The general policy is to release code to facilitate your use of Teensy, even for commercial use. I do indeed publish a LOT of code! I want you and your project or product to be successful.
However, the one commercial use that isn't supported is making a direct clone of Teensy. The problem isn't you. It's Sparkfun, Seeed Studios, iTead and numerous other companies whose business model is making and selling "open" hardware with minimal engineering investment. Arduino can survive such cloning (through it's causing them a lot of trouble), but PJRC can not.
Back to your product, which obviously isn't a Teensy clone, you're obviously going to create your own board when/if the volume is high enough. At very low volumes, the most sensible approach is to just solder or plug a Teensy into sockets on whatever you're making. How you run your business is, well, your business, but for anyone reading this, I've seen numerous attempts focus all these energy on minimizing hardware cost rather than building customer relationships and ultimately selling their product. That's not usually a path for success. Rarely does a new product immediately sell in high volume, so a successful approach usually involves trying to make sales first, then optimize for low cost when doing so actually saves real money.
For Teensy 2.0, we started selling a pre-programmed 32u4 chip, to support people making the transition from using a $16 PCB to designing their own. The $8 chip is still relatively expensive (you are buying software, and also a physical product which we handle in low volume), but the pre-programmed chip lets you take the step of making your own PCB without also needing to take the difficult step of transitioning to different software at the same time.
For Teensy 3.0, we'll certainly offer a pre-programmed Mini54 chip at some point. It will be in the larger TQFP package. In fact, I recently purchased the ZIF socket we'll use for programming these chips, but I haven't built the board and a version of the test fixture to program just the chip. There's still a lot of software work to do on 3.0, so this is near the bottom of my priority list... but also it's a low priority because so far nobody has really needed it. I'm sure that will change over the next few months.
Ultimately, if you're selling a product in high volume, you'll want to make your own board without buying anything from PJRC. For Teensy 3.0, you've got every last line of source code for everything on the MK20 chip. This was one of the goals of 3.0... to let you transition from a Teensy board to your own board, without having to program a bootloader onto the MK20 chip. There are companies that make programming hardware meant for using Freescale's chips in high volume. P&E Micro is the main one. You'll probably buy something from them? I can't help you select a P&E Micro product, but I'm sure their sales people will be more than happy to help!

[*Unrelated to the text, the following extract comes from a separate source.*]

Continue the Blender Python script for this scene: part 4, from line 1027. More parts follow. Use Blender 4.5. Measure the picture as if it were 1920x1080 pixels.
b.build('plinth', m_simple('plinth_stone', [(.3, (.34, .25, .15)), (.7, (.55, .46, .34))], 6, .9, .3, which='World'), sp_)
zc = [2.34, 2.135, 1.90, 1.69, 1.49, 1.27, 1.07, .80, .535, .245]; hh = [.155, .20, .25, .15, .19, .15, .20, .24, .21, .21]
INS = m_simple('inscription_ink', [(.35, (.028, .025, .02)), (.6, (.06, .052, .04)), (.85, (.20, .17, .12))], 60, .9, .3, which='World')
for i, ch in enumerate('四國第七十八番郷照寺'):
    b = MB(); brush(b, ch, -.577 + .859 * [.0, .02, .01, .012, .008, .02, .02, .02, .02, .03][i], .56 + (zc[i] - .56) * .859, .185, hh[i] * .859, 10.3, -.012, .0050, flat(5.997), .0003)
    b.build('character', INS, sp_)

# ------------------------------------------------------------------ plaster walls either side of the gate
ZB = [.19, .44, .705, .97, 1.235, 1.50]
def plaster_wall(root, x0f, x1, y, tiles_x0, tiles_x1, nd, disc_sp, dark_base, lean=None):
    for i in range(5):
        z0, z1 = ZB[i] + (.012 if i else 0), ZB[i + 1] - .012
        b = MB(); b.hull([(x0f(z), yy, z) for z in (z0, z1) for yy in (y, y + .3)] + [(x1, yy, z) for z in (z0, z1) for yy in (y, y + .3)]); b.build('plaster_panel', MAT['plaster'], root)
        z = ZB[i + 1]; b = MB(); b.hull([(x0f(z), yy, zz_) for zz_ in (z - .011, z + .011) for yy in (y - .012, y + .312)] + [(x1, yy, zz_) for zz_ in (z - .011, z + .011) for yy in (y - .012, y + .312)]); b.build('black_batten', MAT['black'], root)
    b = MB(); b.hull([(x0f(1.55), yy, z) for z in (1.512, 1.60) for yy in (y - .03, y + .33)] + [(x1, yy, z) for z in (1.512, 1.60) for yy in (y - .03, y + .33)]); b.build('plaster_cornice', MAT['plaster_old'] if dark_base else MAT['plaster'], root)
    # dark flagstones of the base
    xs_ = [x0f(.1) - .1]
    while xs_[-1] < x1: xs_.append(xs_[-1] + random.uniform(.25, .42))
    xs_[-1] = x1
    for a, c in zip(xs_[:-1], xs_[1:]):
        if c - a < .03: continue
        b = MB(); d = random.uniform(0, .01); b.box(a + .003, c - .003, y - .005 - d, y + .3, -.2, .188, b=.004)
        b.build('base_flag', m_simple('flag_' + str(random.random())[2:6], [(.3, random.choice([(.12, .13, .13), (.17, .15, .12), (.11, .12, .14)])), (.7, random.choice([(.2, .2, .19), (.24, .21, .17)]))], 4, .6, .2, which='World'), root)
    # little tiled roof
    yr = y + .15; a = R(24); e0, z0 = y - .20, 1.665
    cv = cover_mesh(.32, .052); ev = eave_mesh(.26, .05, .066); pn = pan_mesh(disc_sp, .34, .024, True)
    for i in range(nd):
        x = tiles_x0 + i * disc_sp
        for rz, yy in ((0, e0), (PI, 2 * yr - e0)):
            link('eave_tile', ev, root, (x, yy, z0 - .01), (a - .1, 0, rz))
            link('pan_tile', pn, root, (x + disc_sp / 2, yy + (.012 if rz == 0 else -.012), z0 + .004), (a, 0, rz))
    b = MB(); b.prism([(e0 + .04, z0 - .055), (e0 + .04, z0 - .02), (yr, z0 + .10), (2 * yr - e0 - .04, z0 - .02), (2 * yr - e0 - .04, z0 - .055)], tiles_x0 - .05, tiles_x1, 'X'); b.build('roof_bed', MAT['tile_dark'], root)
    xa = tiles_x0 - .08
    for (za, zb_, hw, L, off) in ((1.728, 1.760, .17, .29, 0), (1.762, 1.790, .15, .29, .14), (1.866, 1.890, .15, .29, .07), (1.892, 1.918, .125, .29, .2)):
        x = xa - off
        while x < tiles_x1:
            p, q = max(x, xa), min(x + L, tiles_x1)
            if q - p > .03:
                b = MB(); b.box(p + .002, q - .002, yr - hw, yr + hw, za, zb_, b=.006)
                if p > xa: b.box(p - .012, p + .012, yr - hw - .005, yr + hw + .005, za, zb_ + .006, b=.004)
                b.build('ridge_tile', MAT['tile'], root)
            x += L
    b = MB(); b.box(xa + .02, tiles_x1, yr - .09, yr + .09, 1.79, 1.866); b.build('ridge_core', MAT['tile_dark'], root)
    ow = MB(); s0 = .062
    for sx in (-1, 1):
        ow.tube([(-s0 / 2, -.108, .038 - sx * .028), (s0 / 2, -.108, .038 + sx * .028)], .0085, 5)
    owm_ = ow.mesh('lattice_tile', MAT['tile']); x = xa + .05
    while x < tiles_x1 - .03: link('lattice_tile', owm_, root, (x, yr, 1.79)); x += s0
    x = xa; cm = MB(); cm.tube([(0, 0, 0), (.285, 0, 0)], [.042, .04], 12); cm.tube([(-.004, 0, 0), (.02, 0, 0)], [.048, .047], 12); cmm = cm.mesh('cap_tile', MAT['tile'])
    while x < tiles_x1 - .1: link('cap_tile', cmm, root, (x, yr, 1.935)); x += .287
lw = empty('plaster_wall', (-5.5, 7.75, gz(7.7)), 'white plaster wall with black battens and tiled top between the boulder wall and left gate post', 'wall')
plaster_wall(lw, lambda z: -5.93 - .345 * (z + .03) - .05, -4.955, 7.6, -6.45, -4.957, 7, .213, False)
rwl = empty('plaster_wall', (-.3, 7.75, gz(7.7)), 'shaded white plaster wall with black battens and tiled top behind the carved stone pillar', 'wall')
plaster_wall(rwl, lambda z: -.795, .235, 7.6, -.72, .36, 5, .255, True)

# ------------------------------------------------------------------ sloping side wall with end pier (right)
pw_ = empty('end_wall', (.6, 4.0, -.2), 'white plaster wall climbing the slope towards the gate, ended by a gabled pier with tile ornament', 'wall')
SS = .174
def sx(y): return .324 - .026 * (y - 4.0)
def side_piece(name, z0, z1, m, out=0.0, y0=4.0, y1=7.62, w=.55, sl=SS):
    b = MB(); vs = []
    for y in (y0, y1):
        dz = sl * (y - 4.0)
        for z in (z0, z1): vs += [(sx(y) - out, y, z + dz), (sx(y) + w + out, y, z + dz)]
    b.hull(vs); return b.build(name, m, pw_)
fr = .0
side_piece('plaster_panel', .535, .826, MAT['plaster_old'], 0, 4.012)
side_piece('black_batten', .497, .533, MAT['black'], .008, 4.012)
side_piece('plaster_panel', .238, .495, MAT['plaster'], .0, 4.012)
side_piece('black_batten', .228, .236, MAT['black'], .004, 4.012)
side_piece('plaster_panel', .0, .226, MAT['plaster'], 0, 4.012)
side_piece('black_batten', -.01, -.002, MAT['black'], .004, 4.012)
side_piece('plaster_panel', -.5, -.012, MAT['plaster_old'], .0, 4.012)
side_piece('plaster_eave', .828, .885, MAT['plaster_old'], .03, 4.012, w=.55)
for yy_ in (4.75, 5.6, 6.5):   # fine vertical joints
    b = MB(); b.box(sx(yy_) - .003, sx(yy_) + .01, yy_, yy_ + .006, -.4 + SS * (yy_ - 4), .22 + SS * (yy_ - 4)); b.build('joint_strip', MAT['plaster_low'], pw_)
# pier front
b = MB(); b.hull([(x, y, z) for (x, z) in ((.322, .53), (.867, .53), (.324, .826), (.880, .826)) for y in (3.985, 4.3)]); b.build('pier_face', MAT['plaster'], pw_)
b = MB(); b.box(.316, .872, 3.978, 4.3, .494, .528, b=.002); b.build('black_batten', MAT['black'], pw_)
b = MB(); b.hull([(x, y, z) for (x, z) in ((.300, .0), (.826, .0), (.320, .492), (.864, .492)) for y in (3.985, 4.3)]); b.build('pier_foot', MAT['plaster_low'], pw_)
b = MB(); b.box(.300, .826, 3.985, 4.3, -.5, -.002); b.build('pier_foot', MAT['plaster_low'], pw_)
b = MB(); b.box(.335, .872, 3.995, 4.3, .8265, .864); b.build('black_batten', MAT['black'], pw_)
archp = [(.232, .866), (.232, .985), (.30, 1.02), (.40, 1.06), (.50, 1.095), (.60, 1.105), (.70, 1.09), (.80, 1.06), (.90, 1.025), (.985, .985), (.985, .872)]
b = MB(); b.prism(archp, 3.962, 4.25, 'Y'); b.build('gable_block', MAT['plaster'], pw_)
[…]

I want to help you with using Teensy to at least get your commercial product started. Really, I do. I there's something you need, just ask me. I'm reasonable. I put an incredible amount of work into Teensy, and ultimately make far less than before I left my professional engineering job, because I really do want to make a platform you can use to be successful.
But please do understand I get a LOT of these questions about transitioning from an idea to a high volume product when they're very early in the idea stage. In fact the contact often happens as a phone call before even buying a single $16 Teensy and trying to physically build a first proof-of-concept prototype (and rarely do those lengthy conversations turn into a single $16 sale). I'm usually happy to help, but Teensy is ultimately about a platform that helps you to help yourself.
Also, keep in mind PJRC's business model is based on much more engineering work than most companies in this market. Honestly, it's not a great way to be profitable.... the "open hardware" money is in distribution of parts and sale of other people's designs, where minimal engineering effort is needed. Even Arduino primarily aggregates 3rd party contributions, though only recently they've finally hired a full time programmer (Christian Maglie) now that they've grown so much. PJRC is not even a tiny fraction of Arduino's size. In the market of Arduino-compatible boards, there is massive cloning. For an example, look at Sparkfun's "Pro Micro" board, which is amazingly similar to Teensy 2.0. The Arduino first announced Leonardo and published beta test code which they clearly said was not ready (and they weren't selling Leonardo boards), Sparkfun took that code, made a PCB from the pinout map, and started selling it with the buggy bootloader. Adafruit did the same, only briefly, but quickly discontinued using the buggy bootloader and offered to replace the boards for people without ISP programmers. Sparkfun kept selling the board and aggressively marketed it on their website, selling many hundreds (at considerably higher price than Teensy 2.0, by the way), even though they were well aware it had problems and their web page at the time specifically said to expect bootloader bugs. Had Teensy 2.0's very stable bootloader code been available, you can be sure Sparkfun would have been selling a Teensy board long ago, and PJRC would probably never have been able to make Teensy 3.0, nor the numerous Arduino contributions and other code I published.
So please understand releasing code to permits cloning is a sensitive issue. I really wish it were possible, but the commercial reality of this market is what it is. I try to do the best I can, and I really do want to help you to make your project a huge success.